- What you are asked to do -
Give only the number of lines that hold the word "picture".

- Records supplied -
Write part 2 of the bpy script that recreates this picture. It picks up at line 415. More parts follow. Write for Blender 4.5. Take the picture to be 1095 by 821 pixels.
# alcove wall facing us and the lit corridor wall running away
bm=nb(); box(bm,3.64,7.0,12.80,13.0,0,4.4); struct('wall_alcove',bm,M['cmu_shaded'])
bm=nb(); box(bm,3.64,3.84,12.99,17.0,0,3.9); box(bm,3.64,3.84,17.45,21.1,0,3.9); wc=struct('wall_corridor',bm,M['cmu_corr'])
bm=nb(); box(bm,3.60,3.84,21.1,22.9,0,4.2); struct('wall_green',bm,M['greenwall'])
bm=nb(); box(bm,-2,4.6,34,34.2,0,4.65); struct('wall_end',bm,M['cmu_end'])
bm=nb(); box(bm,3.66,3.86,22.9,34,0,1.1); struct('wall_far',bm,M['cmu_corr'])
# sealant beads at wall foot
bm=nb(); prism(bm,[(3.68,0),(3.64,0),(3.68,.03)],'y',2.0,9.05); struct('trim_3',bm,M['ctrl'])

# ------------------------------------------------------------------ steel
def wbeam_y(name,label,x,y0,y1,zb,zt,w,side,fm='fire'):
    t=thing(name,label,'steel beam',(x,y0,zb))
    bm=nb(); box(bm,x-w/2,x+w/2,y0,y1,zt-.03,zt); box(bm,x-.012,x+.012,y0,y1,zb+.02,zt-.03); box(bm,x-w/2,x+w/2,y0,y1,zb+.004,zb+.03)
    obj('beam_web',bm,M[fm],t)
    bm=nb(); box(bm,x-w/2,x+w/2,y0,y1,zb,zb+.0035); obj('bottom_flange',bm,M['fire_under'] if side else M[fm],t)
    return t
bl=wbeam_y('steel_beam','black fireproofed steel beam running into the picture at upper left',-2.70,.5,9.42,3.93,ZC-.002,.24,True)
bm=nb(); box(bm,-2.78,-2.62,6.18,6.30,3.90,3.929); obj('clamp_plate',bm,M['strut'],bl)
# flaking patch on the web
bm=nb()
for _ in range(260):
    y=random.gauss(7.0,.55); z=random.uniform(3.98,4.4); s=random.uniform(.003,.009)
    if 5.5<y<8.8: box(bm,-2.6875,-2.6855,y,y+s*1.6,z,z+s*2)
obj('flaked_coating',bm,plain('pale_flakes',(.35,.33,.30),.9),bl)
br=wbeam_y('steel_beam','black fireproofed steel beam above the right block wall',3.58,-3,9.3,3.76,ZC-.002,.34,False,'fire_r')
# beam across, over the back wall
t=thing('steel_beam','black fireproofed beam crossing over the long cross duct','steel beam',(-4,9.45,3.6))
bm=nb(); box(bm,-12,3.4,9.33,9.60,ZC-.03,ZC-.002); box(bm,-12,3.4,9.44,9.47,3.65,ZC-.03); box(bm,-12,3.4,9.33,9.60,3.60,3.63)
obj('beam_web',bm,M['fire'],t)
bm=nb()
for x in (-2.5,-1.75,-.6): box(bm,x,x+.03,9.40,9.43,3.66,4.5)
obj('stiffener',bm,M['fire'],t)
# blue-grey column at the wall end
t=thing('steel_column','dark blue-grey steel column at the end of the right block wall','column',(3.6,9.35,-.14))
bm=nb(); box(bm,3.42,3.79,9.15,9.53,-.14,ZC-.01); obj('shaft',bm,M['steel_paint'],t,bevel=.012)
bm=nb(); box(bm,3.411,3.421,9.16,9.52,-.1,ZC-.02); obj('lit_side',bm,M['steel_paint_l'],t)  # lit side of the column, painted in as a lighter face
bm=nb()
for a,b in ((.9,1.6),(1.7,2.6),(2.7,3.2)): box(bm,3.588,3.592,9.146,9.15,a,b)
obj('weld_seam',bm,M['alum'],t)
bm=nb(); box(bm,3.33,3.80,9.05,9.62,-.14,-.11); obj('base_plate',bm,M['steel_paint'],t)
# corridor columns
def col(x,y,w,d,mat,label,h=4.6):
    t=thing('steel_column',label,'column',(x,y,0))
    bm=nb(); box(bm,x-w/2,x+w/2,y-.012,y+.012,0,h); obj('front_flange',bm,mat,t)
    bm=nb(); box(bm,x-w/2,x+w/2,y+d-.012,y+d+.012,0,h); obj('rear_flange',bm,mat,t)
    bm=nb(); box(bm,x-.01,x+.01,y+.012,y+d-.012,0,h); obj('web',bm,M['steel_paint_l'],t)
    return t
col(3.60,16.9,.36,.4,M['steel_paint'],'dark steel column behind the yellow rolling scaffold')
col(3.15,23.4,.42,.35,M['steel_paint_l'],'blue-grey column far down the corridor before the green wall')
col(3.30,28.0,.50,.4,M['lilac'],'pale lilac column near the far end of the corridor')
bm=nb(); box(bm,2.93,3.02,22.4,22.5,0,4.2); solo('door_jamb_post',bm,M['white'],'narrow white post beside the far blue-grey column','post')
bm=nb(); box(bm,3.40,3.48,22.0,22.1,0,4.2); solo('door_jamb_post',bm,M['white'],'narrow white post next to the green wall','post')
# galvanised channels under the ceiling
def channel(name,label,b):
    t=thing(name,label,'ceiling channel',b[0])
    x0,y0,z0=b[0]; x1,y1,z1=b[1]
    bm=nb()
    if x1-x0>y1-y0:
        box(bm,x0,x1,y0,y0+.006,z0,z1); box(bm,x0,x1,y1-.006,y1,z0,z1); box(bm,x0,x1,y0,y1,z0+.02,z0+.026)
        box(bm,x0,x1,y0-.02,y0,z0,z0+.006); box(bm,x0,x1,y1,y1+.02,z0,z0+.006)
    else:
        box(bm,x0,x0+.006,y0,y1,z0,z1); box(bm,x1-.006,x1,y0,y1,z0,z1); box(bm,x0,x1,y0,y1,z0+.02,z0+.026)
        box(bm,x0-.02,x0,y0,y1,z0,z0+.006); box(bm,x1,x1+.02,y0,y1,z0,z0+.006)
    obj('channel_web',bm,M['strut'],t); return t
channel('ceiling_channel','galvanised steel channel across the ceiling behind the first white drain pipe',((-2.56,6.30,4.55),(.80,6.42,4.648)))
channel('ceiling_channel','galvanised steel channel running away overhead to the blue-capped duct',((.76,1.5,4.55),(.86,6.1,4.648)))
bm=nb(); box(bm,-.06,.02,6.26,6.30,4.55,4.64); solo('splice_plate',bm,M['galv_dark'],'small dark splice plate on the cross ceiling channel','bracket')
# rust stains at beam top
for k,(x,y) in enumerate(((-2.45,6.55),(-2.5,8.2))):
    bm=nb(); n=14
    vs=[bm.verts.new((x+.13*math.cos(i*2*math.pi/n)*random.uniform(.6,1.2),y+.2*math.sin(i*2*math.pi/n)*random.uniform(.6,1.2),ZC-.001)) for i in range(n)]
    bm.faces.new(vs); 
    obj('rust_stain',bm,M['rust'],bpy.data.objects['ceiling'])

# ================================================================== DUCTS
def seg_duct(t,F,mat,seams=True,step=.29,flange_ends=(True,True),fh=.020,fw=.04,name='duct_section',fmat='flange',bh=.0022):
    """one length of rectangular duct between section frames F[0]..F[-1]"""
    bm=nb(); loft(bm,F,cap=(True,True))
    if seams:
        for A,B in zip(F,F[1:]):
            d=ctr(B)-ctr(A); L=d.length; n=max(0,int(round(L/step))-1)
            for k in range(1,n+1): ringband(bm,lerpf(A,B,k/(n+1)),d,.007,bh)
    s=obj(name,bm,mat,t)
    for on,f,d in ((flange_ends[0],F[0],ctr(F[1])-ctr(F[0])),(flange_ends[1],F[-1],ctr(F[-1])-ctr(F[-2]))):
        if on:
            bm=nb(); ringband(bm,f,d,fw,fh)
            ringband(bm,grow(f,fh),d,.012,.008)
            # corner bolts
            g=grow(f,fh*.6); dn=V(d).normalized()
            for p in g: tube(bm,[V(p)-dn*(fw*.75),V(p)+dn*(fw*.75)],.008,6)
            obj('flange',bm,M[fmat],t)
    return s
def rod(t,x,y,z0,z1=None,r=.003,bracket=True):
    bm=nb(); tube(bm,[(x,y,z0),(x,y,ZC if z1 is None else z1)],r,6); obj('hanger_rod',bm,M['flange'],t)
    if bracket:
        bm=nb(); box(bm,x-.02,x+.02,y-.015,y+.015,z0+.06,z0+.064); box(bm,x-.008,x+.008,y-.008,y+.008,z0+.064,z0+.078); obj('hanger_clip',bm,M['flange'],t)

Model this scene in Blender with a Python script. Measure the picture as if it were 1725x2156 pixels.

- Output of the exercise -
3